Give the number of lines in the data that contain "scene", and nothing more.

###

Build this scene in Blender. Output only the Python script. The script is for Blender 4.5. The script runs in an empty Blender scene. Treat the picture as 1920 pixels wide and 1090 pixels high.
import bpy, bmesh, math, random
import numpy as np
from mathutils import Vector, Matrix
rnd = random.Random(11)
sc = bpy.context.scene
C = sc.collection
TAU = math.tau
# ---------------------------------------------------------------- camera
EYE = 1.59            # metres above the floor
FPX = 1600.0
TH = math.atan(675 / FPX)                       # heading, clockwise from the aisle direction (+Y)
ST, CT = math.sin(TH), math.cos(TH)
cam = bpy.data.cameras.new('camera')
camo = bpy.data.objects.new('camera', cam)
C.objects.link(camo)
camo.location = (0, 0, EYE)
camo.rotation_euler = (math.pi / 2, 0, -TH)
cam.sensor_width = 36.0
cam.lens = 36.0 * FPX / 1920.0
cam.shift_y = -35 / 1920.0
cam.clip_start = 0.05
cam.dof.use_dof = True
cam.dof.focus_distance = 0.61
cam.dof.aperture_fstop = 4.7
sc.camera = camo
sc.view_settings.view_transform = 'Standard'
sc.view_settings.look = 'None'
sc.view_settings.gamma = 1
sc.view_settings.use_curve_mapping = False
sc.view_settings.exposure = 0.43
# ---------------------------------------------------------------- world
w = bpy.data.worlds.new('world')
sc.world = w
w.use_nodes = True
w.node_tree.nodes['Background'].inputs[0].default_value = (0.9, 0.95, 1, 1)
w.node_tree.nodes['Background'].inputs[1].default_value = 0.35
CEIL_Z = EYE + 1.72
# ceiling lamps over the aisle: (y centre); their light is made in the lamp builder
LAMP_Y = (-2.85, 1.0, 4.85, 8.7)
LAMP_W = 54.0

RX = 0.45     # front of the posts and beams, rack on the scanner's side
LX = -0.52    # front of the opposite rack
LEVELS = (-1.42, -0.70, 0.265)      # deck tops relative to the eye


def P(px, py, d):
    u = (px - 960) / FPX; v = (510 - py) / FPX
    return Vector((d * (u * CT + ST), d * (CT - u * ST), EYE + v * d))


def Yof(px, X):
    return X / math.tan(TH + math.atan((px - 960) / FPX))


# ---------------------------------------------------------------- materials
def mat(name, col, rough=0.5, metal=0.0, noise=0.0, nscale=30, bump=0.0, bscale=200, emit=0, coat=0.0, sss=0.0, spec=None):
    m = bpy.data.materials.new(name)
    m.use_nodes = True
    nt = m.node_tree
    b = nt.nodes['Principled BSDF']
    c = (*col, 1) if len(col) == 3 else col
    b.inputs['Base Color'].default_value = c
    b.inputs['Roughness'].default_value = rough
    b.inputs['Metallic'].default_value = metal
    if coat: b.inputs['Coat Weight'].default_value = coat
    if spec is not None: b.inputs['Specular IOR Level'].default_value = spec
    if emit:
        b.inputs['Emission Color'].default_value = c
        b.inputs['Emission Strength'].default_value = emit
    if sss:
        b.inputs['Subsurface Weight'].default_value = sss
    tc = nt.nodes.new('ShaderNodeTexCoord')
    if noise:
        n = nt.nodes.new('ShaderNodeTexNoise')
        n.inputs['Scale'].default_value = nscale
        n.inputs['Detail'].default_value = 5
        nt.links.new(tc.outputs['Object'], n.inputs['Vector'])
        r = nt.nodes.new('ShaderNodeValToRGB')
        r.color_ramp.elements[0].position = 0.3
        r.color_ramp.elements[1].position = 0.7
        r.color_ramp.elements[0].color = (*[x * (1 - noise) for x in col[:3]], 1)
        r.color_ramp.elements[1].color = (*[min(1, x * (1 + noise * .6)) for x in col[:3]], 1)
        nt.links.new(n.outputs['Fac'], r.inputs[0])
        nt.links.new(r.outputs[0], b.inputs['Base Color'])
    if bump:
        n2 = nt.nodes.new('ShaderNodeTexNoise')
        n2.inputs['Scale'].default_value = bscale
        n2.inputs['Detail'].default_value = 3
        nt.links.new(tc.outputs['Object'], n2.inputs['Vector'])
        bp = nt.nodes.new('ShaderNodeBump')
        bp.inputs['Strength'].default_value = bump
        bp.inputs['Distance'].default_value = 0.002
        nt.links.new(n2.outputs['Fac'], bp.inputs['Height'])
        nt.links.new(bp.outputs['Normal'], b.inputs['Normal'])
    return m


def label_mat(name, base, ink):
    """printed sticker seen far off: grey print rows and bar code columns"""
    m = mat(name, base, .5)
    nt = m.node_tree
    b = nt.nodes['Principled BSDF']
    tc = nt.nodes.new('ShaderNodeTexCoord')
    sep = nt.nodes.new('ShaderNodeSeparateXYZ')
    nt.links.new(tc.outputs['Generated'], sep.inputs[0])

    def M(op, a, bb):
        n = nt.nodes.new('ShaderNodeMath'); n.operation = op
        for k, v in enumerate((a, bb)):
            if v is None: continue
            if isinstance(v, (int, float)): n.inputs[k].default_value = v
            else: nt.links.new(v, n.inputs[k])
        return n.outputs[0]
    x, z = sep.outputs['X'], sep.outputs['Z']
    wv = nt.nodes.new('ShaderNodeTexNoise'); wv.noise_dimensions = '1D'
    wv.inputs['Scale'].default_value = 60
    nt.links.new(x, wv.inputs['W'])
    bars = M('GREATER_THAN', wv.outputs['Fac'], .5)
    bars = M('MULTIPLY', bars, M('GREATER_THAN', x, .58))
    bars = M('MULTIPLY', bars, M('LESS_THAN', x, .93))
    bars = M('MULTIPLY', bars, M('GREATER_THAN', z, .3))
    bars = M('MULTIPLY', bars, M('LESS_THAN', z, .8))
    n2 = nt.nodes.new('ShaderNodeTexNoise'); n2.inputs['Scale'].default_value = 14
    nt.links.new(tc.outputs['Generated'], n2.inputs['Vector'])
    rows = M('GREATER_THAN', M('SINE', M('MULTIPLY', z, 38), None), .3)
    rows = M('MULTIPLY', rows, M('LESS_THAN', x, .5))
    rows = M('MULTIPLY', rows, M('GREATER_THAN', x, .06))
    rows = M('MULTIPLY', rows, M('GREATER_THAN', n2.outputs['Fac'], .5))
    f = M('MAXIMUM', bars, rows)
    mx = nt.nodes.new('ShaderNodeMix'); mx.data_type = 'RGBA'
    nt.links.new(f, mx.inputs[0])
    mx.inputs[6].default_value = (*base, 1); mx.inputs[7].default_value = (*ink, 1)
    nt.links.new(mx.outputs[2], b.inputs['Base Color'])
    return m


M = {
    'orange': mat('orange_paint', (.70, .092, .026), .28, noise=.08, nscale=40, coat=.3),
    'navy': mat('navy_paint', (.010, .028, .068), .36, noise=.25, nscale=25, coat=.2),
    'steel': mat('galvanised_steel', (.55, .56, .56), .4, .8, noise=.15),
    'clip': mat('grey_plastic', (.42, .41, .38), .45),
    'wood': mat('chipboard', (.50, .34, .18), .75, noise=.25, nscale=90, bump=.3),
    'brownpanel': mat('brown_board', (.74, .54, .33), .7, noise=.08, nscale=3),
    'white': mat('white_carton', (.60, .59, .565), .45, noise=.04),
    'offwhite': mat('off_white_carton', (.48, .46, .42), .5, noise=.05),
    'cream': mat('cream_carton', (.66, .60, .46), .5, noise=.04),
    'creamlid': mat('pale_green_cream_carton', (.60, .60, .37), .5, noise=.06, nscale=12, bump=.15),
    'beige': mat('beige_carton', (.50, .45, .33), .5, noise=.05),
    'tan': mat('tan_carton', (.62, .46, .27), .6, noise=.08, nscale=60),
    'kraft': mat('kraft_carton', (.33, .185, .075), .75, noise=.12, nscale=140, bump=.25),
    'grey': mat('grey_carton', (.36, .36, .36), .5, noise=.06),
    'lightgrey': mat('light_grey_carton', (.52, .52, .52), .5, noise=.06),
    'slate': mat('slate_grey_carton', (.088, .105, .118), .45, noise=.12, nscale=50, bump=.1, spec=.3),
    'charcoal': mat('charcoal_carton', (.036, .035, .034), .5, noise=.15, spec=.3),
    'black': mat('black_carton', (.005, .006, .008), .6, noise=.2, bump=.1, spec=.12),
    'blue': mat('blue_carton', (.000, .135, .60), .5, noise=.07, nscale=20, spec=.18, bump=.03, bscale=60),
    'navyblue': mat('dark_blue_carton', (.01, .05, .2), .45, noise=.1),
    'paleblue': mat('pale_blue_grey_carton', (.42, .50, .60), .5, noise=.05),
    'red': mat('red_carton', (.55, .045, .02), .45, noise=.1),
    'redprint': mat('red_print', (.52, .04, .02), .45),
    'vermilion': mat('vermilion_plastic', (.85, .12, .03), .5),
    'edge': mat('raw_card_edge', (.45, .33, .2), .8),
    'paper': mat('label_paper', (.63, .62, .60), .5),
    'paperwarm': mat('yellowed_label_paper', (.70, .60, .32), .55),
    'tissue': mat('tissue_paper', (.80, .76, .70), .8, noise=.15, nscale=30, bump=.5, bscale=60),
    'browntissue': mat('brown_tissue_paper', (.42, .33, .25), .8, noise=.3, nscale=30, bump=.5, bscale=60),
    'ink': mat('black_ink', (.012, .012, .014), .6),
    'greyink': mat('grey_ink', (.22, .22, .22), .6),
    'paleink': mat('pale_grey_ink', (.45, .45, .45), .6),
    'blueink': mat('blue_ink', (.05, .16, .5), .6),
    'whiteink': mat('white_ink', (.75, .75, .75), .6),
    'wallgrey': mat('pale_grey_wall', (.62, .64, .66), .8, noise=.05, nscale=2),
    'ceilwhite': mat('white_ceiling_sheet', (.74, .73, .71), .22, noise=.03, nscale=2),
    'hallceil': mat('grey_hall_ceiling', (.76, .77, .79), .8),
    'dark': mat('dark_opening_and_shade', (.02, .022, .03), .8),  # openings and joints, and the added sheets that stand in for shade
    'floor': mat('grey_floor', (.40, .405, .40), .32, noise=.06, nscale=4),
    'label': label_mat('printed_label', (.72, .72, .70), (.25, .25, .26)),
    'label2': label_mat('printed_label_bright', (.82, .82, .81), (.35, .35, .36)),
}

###

Output for this exercise:
2